Touring the grounds of The Ecology Center in San Juan Capistrano, California cuisine pioneer Alice Waters delighted in the native plants, herbs and fruit-bearing trees. “This is an oasis,” she told Ecology Center founder and executive director Evan Marks. Waters made a historic first visit to Orange County in June to host the farm-to-table Green Feast, aiding the center’s effort to bring edible gardens to Southern California schools and raising more than $250,000.

Anton and Jennifer Segerstrom, Tod and Linda White and Lisa Argyros were among the 200 sponsors and guests who gathered to dine on a meal prepared by Waters and her chefs from Chez Panisse restaurant in Berkeley.
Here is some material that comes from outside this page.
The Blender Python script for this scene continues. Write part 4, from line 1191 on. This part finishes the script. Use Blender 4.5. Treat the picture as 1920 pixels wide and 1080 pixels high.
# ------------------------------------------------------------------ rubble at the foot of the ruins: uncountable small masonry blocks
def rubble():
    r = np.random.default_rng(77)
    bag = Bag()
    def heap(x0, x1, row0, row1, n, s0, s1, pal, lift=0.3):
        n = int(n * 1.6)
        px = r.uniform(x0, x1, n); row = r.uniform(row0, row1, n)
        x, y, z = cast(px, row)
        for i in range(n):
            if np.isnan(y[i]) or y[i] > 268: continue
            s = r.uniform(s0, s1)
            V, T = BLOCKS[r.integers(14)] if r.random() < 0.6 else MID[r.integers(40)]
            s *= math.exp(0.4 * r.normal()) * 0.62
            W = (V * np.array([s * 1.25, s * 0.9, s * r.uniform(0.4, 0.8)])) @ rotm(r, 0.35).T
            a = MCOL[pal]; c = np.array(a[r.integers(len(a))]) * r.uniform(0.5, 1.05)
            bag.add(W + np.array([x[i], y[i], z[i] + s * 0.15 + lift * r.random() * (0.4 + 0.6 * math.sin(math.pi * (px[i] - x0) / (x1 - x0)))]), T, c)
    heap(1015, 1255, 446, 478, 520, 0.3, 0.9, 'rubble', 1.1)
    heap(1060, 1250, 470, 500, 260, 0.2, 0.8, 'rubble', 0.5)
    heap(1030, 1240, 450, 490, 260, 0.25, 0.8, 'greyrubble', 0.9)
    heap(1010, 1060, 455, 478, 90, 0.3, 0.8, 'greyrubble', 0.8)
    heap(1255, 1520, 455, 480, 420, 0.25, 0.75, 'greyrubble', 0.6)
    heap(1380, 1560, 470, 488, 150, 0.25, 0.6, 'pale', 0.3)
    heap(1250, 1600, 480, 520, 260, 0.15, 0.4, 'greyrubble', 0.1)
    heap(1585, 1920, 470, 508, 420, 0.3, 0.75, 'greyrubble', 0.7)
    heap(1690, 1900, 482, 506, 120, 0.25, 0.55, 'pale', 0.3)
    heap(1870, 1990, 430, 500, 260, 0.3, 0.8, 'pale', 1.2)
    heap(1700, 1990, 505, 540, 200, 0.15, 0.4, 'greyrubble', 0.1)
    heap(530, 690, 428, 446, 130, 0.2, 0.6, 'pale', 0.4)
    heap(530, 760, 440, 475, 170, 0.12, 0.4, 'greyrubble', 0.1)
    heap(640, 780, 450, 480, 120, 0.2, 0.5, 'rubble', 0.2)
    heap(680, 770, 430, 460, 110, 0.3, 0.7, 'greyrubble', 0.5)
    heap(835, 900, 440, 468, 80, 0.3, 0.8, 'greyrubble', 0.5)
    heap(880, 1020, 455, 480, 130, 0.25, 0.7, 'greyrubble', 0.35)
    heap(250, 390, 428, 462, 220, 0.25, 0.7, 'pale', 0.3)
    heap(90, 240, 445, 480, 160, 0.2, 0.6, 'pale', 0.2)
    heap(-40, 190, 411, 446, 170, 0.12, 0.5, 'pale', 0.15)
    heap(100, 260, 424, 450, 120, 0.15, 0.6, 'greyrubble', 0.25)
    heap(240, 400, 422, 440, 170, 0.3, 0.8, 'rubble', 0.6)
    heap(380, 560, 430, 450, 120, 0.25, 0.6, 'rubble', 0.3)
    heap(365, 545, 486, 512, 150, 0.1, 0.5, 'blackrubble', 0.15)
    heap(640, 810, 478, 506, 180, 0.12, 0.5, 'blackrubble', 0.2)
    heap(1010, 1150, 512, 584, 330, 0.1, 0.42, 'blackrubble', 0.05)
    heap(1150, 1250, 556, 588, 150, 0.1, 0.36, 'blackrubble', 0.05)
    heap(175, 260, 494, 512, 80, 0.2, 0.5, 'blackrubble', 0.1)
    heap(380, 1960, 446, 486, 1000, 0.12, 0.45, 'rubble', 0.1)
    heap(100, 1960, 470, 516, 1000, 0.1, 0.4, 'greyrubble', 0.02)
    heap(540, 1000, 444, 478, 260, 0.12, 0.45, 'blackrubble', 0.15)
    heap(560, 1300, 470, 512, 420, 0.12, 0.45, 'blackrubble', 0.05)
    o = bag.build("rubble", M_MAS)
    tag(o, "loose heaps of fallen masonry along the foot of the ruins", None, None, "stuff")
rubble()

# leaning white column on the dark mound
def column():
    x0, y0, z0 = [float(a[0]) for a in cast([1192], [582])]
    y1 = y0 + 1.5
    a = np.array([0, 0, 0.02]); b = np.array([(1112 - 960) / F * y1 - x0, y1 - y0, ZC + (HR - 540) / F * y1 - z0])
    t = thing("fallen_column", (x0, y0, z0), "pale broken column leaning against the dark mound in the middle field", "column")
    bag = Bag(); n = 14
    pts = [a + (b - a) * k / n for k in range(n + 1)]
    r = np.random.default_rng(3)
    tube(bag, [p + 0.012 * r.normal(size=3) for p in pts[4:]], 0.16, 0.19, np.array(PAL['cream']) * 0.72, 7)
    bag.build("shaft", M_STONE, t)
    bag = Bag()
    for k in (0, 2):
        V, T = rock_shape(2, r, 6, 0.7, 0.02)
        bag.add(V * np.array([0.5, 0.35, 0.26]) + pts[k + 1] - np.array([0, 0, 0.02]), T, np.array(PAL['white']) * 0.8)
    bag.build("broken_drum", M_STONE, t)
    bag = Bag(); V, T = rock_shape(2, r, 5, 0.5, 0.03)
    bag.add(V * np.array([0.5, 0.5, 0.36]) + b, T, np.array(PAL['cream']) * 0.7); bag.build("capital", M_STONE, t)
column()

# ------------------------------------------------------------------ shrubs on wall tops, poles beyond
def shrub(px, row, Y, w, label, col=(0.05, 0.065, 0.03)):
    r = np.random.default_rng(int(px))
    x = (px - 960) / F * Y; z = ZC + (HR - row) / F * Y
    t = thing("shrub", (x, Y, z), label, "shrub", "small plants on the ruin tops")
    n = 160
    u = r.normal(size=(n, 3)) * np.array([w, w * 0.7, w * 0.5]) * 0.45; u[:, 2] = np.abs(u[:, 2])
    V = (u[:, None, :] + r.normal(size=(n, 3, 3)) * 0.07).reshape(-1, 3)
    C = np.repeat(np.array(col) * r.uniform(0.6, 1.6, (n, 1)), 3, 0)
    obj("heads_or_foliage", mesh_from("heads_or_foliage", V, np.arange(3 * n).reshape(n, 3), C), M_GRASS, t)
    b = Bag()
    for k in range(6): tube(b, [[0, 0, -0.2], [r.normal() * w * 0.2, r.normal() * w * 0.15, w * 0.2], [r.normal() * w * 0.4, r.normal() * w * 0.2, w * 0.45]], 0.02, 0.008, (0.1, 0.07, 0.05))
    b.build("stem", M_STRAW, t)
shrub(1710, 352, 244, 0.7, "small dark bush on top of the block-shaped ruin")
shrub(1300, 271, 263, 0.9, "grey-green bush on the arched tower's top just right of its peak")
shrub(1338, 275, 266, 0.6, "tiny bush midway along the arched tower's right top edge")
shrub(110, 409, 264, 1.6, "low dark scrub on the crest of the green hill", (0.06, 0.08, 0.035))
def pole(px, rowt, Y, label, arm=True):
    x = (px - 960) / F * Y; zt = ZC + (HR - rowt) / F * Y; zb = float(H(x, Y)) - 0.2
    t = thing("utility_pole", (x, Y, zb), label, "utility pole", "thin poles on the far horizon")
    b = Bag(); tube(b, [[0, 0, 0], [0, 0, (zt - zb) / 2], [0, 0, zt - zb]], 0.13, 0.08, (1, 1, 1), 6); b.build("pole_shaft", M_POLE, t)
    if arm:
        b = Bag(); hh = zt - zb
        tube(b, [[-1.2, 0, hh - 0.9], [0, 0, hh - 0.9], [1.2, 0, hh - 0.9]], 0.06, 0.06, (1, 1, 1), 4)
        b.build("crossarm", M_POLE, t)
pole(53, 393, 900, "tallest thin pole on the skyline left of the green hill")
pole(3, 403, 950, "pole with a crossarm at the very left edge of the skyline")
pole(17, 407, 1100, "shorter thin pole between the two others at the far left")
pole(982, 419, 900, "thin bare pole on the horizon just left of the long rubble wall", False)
The seasonally driven meal included chilled tomato soup, goat cheese souffle with garden lettuces, grilled wild California King salmon and baked stuffed apricots with vanilla parfait. Local chefs including Greg Daniels, Jason McLeod, Paul Buchanan, Rich Mead, Cathy McKnight, Debra Sims and Ryan Adams volunteered in the kitchen.

Also attending were Jim and Sheila Peterson (Microsemi), Kelly Hallman (Center for Living Peace) Steve Churm (FivePoint Communities), Pat O’Connell and Evan Slater (Hurley), Tristan and Bill Maris (Google Ventures), and Maya Patel (Tarsadia Foundation).

Steve Kosowski of Irvine’s KIA Motors America has been a repeat Green Feast sponsor. “The food is always so good. These chefs are like magicians,” he said. Volunteer chef and sustainable food activist Paddy Glennon said Green Feast’s ultimate goal is to educate people about Waters’ ethos – back to nature and locally sourced. “We live in a broken food system. What she speaks of is going back to the beginning,” he said.